[start SUPPLIED INFORMATION]

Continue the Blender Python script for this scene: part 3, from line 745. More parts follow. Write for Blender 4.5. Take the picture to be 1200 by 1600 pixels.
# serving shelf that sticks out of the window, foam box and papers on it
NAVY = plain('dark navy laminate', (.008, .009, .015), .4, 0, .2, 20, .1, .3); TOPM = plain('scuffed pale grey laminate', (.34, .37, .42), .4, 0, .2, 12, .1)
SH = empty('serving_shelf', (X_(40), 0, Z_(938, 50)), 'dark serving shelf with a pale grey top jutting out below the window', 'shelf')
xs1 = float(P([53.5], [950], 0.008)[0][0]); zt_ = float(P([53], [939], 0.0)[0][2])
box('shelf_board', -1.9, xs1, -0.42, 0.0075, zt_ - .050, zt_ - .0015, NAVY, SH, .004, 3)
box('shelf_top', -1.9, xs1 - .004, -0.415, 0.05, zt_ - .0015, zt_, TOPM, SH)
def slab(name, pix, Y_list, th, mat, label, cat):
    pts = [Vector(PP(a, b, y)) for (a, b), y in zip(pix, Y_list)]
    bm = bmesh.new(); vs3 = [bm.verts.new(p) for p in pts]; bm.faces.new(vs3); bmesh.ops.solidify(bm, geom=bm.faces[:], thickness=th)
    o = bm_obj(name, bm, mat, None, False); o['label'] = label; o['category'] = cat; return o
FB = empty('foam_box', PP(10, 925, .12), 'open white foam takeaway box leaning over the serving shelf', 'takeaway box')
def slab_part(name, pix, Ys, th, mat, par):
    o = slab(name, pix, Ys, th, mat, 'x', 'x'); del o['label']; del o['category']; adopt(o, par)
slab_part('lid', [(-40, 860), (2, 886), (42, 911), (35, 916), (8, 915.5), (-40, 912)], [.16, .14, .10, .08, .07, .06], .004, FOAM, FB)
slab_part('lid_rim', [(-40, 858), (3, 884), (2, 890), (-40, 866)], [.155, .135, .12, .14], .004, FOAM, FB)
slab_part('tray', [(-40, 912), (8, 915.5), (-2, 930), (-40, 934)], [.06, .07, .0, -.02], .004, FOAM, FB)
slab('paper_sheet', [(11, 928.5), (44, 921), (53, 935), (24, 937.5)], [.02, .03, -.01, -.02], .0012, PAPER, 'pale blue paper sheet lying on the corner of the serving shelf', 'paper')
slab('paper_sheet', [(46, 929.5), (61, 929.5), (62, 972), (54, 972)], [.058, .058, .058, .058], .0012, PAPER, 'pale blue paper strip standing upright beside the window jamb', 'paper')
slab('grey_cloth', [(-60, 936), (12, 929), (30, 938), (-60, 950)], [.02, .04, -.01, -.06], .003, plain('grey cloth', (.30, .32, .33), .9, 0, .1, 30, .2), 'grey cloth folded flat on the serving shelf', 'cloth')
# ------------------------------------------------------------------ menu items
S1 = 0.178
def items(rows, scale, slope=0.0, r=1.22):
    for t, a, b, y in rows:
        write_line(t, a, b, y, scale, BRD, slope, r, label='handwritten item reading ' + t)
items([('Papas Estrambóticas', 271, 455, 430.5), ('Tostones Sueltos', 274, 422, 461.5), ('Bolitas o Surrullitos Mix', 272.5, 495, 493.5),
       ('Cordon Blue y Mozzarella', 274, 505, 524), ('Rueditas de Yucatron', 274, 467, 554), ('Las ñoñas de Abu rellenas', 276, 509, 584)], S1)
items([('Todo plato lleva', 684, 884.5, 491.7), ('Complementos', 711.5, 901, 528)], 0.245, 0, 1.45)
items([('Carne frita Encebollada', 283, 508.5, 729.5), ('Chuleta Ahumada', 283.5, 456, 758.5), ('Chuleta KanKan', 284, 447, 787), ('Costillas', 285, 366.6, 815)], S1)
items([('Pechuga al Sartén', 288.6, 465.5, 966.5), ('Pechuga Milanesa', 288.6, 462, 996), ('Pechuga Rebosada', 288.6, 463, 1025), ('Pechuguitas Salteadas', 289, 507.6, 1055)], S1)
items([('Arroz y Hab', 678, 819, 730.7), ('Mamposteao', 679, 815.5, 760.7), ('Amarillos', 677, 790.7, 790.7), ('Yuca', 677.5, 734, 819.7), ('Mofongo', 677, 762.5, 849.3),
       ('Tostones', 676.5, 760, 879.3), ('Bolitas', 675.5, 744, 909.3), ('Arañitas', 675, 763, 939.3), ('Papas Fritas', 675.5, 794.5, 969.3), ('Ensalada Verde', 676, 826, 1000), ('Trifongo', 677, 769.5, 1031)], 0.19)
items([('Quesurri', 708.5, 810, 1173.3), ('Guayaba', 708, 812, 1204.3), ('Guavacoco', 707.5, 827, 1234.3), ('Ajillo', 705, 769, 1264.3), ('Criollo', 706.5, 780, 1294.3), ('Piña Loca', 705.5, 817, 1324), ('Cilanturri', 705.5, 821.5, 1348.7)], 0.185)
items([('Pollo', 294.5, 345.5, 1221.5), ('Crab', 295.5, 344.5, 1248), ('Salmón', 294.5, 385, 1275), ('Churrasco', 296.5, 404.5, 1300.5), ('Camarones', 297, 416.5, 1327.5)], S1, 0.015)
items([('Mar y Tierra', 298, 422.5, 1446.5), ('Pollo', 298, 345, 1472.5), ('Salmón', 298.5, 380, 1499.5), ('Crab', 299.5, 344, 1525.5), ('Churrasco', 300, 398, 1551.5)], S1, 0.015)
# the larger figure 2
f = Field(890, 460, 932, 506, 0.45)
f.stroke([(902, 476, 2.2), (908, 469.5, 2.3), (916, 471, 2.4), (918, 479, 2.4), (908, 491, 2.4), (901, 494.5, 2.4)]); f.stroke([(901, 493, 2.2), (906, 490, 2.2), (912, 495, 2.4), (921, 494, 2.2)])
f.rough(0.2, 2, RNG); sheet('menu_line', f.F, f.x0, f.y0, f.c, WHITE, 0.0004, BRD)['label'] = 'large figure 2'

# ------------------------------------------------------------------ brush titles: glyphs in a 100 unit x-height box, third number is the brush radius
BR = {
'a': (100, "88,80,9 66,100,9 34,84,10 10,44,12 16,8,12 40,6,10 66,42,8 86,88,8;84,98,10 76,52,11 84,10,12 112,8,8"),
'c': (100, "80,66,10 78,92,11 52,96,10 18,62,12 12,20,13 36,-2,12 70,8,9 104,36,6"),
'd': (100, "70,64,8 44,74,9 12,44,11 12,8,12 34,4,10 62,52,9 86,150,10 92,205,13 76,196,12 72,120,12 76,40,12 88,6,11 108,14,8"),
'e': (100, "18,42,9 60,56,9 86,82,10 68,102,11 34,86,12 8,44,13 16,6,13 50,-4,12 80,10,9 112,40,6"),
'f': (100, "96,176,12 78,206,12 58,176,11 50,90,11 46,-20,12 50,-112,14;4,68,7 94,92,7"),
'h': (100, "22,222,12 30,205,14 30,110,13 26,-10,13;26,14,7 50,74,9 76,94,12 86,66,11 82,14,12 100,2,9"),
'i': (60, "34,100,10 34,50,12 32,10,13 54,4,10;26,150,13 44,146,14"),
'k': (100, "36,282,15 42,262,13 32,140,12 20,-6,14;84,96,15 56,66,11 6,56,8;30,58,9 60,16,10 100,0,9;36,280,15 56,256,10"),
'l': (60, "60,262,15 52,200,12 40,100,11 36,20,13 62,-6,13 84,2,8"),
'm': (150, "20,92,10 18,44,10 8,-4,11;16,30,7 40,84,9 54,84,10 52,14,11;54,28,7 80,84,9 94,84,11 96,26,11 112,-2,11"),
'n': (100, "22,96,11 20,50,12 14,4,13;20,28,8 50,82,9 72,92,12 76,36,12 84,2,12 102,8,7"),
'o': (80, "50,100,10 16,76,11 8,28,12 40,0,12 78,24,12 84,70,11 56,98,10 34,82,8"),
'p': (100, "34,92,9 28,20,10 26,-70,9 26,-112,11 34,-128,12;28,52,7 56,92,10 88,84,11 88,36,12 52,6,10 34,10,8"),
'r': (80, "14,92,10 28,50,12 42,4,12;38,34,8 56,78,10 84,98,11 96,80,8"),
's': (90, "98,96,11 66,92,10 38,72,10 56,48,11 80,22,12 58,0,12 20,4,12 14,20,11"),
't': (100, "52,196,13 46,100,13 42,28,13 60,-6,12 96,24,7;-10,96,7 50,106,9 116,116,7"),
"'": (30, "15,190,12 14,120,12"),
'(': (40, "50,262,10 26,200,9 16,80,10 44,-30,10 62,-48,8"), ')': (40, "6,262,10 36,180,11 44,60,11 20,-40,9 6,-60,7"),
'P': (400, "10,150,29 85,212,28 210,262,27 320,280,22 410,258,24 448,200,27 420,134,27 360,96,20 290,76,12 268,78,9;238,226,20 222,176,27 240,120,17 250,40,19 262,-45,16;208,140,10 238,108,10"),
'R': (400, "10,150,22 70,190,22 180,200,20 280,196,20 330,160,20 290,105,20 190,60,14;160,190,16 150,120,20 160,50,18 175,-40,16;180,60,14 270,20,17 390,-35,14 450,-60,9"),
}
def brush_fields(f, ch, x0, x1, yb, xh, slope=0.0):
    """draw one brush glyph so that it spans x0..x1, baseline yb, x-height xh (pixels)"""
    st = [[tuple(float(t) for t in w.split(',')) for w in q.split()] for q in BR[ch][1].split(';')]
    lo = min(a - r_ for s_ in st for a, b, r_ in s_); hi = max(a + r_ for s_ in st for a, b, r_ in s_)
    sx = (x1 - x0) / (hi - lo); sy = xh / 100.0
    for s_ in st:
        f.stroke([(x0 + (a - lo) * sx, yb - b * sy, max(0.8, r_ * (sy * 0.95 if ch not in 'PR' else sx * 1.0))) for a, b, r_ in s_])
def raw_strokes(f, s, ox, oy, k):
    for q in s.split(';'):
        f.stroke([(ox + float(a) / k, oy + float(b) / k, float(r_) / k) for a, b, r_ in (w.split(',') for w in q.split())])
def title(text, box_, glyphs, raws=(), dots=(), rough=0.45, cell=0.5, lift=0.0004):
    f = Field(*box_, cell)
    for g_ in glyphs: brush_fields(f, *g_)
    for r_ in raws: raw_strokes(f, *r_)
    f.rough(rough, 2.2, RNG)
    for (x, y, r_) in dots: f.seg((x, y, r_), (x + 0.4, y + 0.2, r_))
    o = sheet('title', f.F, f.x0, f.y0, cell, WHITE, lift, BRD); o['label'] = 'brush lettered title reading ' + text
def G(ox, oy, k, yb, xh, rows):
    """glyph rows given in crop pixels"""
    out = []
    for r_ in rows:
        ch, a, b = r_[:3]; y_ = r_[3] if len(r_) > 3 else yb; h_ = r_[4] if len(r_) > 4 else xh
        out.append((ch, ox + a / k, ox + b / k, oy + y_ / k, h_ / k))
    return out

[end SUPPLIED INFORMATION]

WHAT IS EXPECTED: List all lines holding the string "pixels".

THE ANSWER:
Continue the Blender Python script for this scene: part 3, from line 745. More parts follow. Write for Blender 4.5. Take the picture to be 1200 by 1600 pixels.
    """draw one brush glyph so that it spans x0..x1, baseline yb, x-height xh (pixels)"""
    """glyph rows given in crop pixels"""